Records shown
────

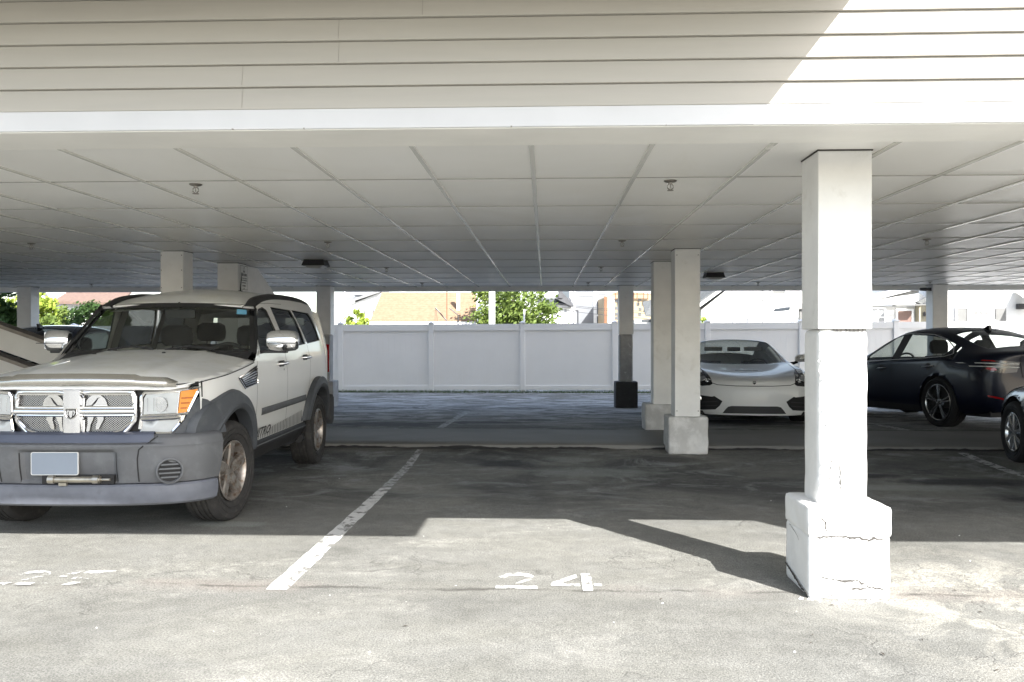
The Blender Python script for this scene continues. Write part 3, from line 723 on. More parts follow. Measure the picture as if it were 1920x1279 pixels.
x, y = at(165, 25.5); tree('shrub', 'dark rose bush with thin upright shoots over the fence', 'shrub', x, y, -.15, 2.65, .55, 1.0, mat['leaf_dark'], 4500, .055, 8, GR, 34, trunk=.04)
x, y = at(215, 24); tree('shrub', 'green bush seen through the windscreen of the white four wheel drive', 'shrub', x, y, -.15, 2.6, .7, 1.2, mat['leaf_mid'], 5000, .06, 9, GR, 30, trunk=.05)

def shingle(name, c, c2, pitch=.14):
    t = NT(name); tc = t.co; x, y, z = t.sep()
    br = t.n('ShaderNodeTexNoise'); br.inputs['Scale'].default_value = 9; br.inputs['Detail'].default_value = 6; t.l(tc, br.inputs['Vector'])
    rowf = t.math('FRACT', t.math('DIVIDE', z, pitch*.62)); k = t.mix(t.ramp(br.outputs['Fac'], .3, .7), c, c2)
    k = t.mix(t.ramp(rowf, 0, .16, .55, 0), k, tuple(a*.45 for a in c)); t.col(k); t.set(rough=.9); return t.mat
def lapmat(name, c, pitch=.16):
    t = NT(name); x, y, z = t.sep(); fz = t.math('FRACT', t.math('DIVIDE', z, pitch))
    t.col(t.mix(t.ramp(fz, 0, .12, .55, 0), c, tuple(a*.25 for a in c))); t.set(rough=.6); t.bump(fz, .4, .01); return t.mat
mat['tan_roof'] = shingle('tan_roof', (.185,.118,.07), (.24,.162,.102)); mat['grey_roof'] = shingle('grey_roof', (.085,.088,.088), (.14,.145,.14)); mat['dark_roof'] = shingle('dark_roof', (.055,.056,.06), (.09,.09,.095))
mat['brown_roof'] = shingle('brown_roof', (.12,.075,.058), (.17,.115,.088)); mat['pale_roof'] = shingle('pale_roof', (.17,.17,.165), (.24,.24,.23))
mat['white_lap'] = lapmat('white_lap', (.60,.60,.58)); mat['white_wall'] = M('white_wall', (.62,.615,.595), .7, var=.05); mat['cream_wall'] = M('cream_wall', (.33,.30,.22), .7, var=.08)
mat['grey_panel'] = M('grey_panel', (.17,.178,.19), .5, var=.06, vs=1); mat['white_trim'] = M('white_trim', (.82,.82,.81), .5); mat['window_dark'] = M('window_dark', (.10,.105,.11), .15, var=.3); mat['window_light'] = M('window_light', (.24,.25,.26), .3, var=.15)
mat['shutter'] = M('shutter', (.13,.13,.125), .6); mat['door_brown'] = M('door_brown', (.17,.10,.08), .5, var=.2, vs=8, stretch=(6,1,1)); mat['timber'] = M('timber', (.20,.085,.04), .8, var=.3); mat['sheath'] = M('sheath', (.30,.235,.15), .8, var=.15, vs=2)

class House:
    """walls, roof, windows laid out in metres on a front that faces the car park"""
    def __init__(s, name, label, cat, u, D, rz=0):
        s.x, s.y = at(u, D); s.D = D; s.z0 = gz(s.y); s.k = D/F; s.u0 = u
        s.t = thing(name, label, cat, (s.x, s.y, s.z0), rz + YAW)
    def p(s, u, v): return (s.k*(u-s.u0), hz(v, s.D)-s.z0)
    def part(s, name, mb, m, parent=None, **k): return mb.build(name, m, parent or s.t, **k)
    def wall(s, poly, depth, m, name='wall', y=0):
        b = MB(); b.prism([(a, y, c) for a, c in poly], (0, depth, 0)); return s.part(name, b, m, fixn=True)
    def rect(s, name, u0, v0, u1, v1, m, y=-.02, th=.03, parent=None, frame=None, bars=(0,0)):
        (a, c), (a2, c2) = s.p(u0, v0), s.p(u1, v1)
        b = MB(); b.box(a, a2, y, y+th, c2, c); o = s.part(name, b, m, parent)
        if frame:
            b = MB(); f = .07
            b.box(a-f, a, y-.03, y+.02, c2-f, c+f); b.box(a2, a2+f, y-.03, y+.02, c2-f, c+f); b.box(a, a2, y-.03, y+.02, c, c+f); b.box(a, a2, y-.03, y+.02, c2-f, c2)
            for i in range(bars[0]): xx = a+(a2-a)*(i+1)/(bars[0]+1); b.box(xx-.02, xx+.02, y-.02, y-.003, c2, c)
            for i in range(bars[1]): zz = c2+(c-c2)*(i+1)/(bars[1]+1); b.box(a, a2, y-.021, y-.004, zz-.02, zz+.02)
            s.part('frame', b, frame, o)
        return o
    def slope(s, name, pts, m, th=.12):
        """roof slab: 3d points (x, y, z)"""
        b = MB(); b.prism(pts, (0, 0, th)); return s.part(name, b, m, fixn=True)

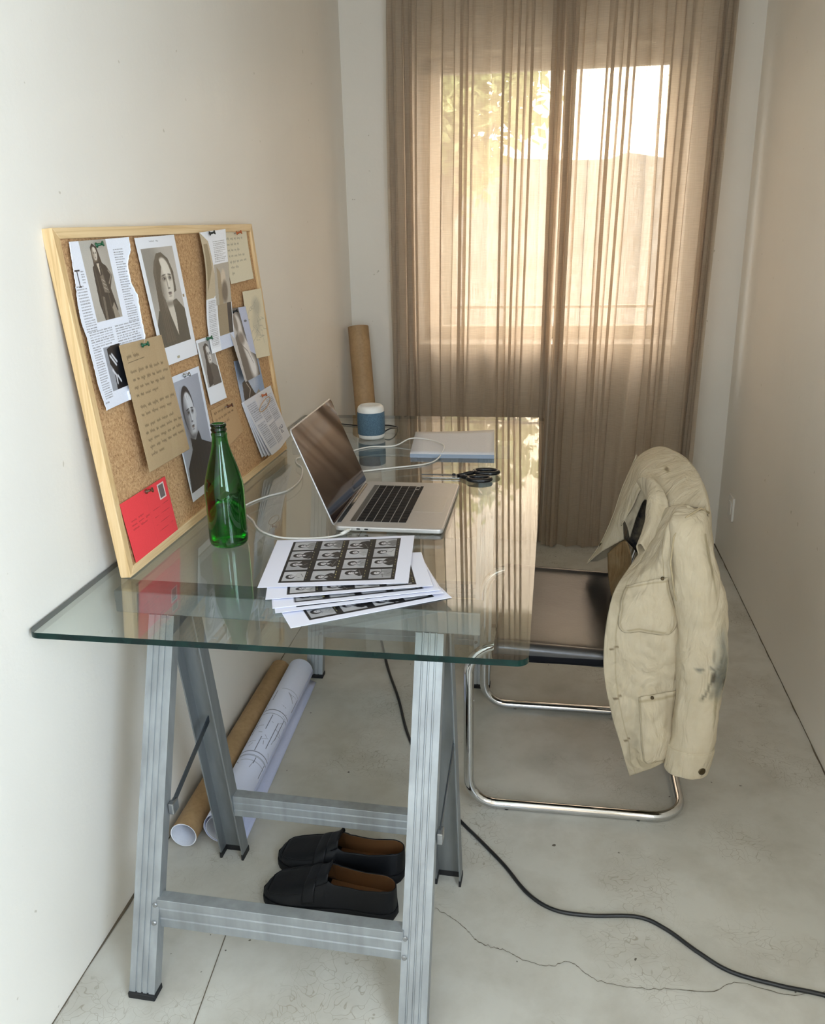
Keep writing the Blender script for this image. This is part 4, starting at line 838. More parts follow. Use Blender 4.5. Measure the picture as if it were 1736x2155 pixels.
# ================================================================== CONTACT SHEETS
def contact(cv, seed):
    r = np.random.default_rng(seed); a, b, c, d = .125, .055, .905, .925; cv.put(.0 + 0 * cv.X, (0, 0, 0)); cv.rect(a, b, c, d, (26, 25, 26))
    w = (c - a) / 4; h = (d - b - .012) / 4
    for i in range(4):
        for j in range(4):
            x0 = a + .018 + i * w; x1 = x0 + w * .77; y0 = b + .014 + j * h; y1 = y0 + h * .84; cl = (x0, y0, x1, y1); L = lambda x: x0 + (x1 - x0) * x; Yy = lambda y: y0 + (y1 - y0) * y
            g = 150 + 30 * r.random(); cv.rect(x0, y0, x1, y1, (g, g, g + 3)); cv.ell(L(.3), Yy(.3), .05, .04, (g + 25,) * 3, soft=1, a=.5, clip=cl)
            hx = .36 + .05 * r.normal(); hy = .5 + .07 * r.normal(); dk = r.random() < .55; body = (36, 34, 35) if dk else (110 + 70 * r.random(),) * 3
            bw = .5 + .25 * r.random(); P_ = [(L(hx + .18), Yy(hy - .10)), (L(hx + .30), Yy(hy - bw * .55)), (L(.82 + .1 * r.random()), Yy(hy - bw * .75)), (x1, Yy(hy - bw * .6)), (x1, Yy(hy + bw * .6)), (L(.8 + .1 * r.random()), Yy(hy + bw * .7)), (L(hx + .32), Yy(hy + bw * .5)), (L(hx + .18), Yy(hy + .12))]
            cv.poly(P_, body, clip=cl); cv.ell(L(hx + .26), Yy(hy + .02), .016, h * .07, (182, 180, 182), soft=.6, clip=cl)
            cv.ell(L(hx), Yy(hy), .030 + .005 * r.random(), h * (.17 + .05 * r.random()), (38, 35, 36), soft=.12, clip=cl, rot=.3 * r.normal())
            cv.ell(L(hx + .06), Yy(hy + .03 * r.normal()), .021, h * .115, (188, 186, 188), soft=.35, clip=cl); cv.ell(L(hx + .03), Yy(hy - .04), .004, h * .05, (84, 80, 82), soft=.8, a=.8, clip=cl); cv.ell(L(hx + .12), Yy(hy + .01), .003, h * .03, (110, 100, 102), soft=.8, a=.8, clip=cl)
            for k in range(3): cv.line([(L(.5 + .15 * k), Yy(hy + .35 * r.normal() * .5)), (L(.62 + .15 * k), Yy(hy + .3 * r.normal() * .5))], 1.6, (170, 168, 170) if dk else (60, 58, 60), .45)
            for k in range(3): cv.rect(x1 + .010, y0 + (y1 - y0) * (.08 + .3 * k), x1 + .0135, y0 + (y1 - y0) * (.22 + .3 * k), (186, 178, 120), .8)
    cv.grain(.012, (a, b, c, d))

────

Goal
In the data above, please extract the lines from the first one through the line with "x, y = at(215, 24);", exactly, and keep pictures out.

Solution to this exercise
The Blender Python script for this scene continues. Write part 3, from line 723 on. More parts follow. Measure the picture as if it were 1920x1279 pixels.
x, y = at(165, 25.5); tree('shrub', 'dark rose bush with thin upright shoots over the fence', 'shrub', x, y, -.15, 2.65, .55, 1.0, mat['leaf_dark'], 4500, .055, 8, GR, 34, trunk=.04)
x, y = at(215, 24); tree('shrub', 'green bush seen through the windscreen of the white four wheel drive', 'shrub', x, y, -.15, 2.6, .7, 1.2, mat['leaf_mid'], 5000, .06, 9, GR, 30, trunk=.05)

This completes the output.